Set down the data below without change, skipping the pictures it holds.

Information supplied>
============================================================

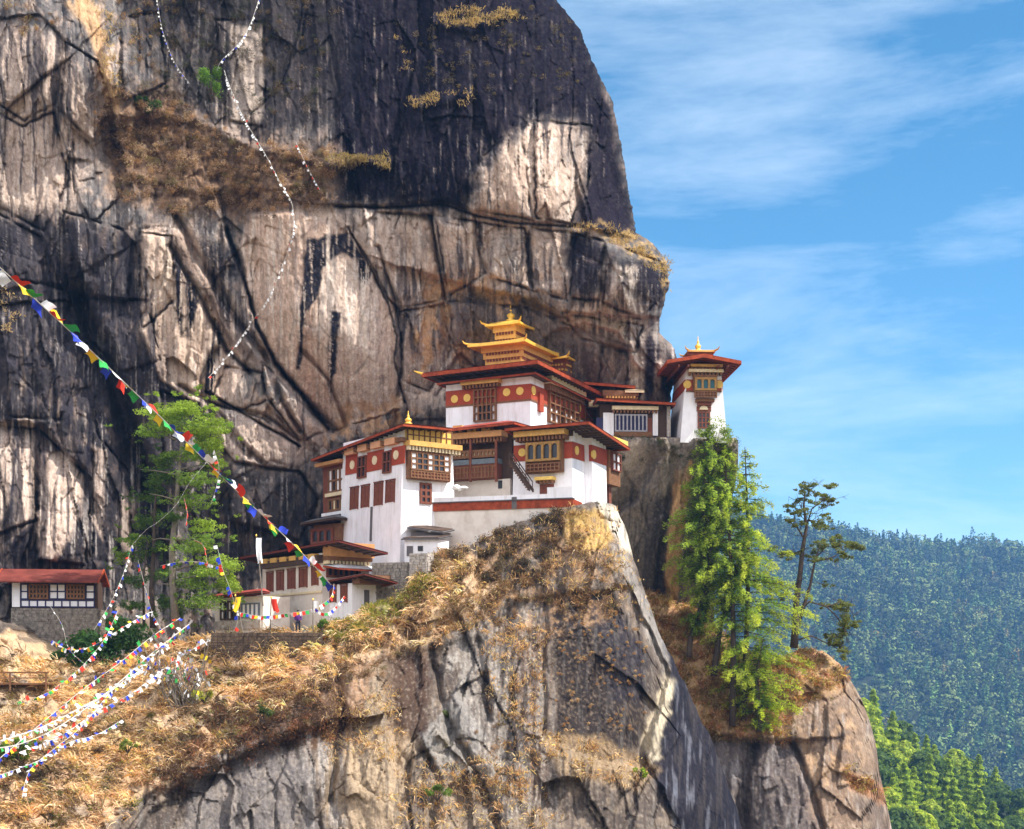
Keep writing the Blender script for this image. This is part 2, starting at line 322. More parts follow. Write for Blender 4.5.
# the big joint-bounded blocks of the face, each with its own set-back and lean
BLOCKS = [[(215,405),(262,418),(298,446),(290,470),(235,462),(205,430)], [(262,362),(292,392),(328,430),(300,442),(268,405)], [(225,366),(262,372),(268,400),(240,410),(212,396)], [(232,464),(300,472),(318,500),(300,540),(230,520)],
 [(352,234),(378,212),(432,215),(440,262),(445,300),(398,308),(388,298),(372,266)], [(436,216),(478,222),(486,272),(448,296)], [(480,223),(525,229),(530,290),(488,276)], [(528,229),(572,233),(566,300),(532,292)], [(575,234),(604,241),(600,300),(570,298)], [(606,242),(660,262),(668,290),(640,318),(604,302)],
 [(448,302),(520,307),(515,350),(455,345)], [(522,307),(575,327),(570,380),(520,365)], [(562,312),(642,326),(635,352),(580,338)], [(600,345),(630,352),(626,400),(600,410)], [(400,312),(444,304),(452,350),(430,392),(402,380)], [(404,392),(436,396),(460,352),(480,372),(474,420),(410,420)],
 [(-20,204),(42,238),(62,290),(-20,272)], [(64,212),(132,232),(128,300),(68,292)], [(70,298),(148,300),(160,360),(122,372),(92,342)], [(-20,306),(66,300),(88,346),(60,420),(-20,415)], [(-20,424),(38,428),(36,520),(-20,540)], [(40,430),(92,480),(84,565),(36,560)], [(94,432),(128,470),(134,570),(92,560)],
 [(-20,20),(40,14),(64,40),(56,104),(24,120),(-20,92)], [(66,42),(98,62),(112,104),(92,140),(62,112)], [(-20,104),(22,126),(54,112),(70,180),(44,232),(-20,196)], [(72,128),(94,146),(114,132),(122,196),(92,222),(74,190)], [(120,20),(158,10),(165,85),(124,100)], [(215,20),(264,22),(266,128),(228,120)], [(470,170),(520,122),(532,220),(476,210)], [(534,122),(590,126),(588,186),(570,224),(536,218)],
 [(160,390),(198,404),(205,470),(165,480)], [(140,232),(172,236),(176,300),(142,330)], [(330,432),(398,410),(396,440),(330,470)]]
rb_ = np.random.RandomState(17); bl_edge = np.zeros_like(PX)
for poly in BLOCKS:
    cx_, cy_ = np.mean(poly, axis=0); bx = (PX > cx_ - 110) & (PX < cx_ + 110) & (PY > cy_ - 110) & (PY < cy_ + 110); r0, r1 = np.where(bx.any(1))[0][[0, -1]]; c0, c1 = np.where(bx.any(0))[0][[0, -1]]; S = np.s_[r0:r1 + 1, c0:c1 + 1]
    ex, ey = PX[S] + 3.0 * n_edge[S] + .5 * w1[S] * .3, PY[S] + 3.0 * n_edge[S] * .7 + .5 * w2[S] * .3; mk = inpoly(ex, ey, poly, 1.3); dd = pdist(ex, ey, poly + [poly[0]])[0]
    crown = np.clip(dd / 14, 0, 1) ** .6
    D[S] += mk * (rb_.uniform(-.7, .5) + rb_.uniform(-.05, .26) * (PX[S] - cx_) * .095 + rb_.uniform(-.22, .12) * (PY[S] - cy_) * .095 - .45 * crown)
    jn = np.exp(-(dd / 1.1) ** 2) * sstep(-.35, .15, fbm(PX[S] / 22, PY[S] / 22, None, 2, seed=int(cx_) % 50)); D[S] += .7 * jn; bl_edge[S] = np.maximum(bl_edge[S], jn)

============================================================

Right answer>
Keep writing the Blender script for this image. This is part 2, starting at line 322. More parts follow. Write for Blender 4.5.
# the big joint-bounded blocks of the face, each with its own set-back and lean
BLOCKS = [[(215,405),(262,418),(298,446),(290,470),(235,462),(205,430)], [(262,362),(292,392),(328,430),(300,442),(268,405)], [(225,366),(262,372),(268,400),(240,410),(212,396)], [(232,464),(300,472),(318,500),(300,540),(230,520)],
 [(352,234),(378,212),(432,215),(440,262),(445,300),(398,308),(388,298),(372,266)], [(436,216),(478,222),(486,272),(448,296)], [(480,223),(525,229),(530,290),(488,276)], [(528,229),(572,233),(566,300),(532,292)], [(575,234),(604,241),(600,300),(570,298)], [(606,242),(660,262),(668,290),(640,318),(604,302)],
 [(448,302),(520,307),(515,350),(455,345)], [(522,307),(575,327),(570,380),(520,365)], [(562,312),(642,326),(635,352),(580,338)], [(600,345),(630,352),(626,400),(600,410)], [(400,312),(444,304),(452,350),(430,392),(402,380)], [(404,392),(436,396),(460,352),(480,372),(474,420),(410,420)],
 [(-20,204),(42,238),(62,290),(-20,272)], [(64,212),(132,232),(128,300),(68,292)], [(70,298),(148,300),(160,360),(122,372),(92,342)], [(-20,306),(66,300),(88,346),(60,420),(-20,415)], [(-20,424),(38,428),(36,520),(-20,540)], [(40,430),(92,480),(84,565),(36,560)], [(94,432),(128,470),(134,570),(92,560)],
 [(-20,20),(40,14),(64,40),(56,104),(24,120),(-20,92)], [(66,42),(98,62),(112,104),(92,140),(62,112)], [(-20,104),(22,126),(54,112),(70,180),(44,232),(-20,196)], [(72,128),(94,146),(114,132),(122,196),(92,222),(74,190)], [(120,20),(158,10),(165,85),(124,100)], [(215,20),(264,22),(266,128),(228,120)], [(470,170),(520,122),(532,220),(476,210)], [(534,122),(590,126),(588,186),(570,224),(536,218)],
 [(160,390),(198,404),(205,470),(165,480)], [(140,232),(172,236),(176,300),(142,330)], [(330,432),(398,410),(396,440),(330,470)]]
rb_ = np.random.RandomState(17); bl_edge = np.zeros_like(PX)
for poly in BLOCKS:
    cx_, cy_ = np.mean(poly, axis=0); bx = (PX > cx_ - 110) & (PX < cx_ + 110) & (PY > cy_ - 110) & (PY < cy_ + 110); r0, r1 = np.where(bx.any(1))[0][[0, -1]]; c0, c1 = np.where(bx.any(0))[0][[0, -1]]; S = np.s_[r0:r1 + 1, c0:c1 + 1]
    ex, ey = PX[S] + 3.0 * n_edge[S] + .5 * w1[S] * .3, PY[S] + 3.0 * n_edge[S] * .7 + .5 * w2[S] * .3; mk = inpoly(ex, ey, poly, 1.3); dd = pdist(ex, ey, poly + [poly[0]])[0]
    crown = np.clip(dd / 14, 0, 1) ** .6
    D[S] += mk * (rb_.uniform(-.7, .5) + rb_.uniform(-.05, .26) * (PX[S] - cx_) * .095 + rb_.uniform(-.22, .12) * (PY[S] - cy_) * .095 - .45 * crown)
    jn = np.exp(-(dd / 1.1) ** 2) * sstep(-.35, .15, fbm(PX[S] / 22, PY[S] / 22, None, 2, seed=int(cx_) % 50)); D[S] += .7 * jn; bl_edge[S] = np.maximum(bl_edge[S], jn)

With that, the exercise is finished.